“Savages Abroad, Savages at Home”: Triangulating Evangelical Missions in New England, Northern England, and the Colonial South

Saturday, January 9, 2016: 3:10 PM
Room 311/312 (Hilton Atlanta)
Jennifer Snead, Texas Tech University
This paper examines the network of printed texts and their circulation that connected mid-eighteenth century British-American evangelical Protestant missions to Native Americans in New England, industrial workers in Northern England, and slave populations in the colonial South. The transatlantic revival of the 1730s and 1740s connected widespread communities of believers through the circulation of periodicals, sermons, and other devotional works. The “evangelical publics” thus created through print have been variously characterized by recent scholarship as “counter” to a secular, Enlightenment concept of the public (Mee, Lambert), or as actively participating within the norms of Enlightenment public discourse (Warner). Much of this work urges attention less on the doctrinal issues that formed early evangelicalism, and more on the discursive formations (of print and preaching) that shaped its culture and concerns. 

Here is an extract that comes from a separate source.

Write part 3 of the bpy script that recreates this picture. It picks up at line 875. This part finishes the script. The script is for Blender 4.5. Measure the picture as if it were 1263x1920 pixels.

“Savages abroad, savages at home” suggests that discourse and doctrine were instead inextricably linked in early evangelicalism, and that the circulation of doctrinally-heterogenous, printed religious texts enabled believers to negotiate a sense of themselves as occupying temporal, local, and particular contexts while simultaneously belonging to a global, eternal, transcendant community of the saved.  The paper focuses on three missionary texts of the 1740s—David Brainerd’s published diaries of his work among Native Americans in New England; George Whitefield’s published journals of his missions to enslaved populations in Georgia; and John Wesley’s journals documenting his itinerancy in the industrial north of England.  Each of these works depicts a specific individual’s missionary efforts within a specific geographical location, to a specific population.  Each uses this spatiotemporal specificity to invoke an audience of readers that transcends such specificity through its difference from the localized subjects of the text’s missionary efforts, while retaining individual identity and agency.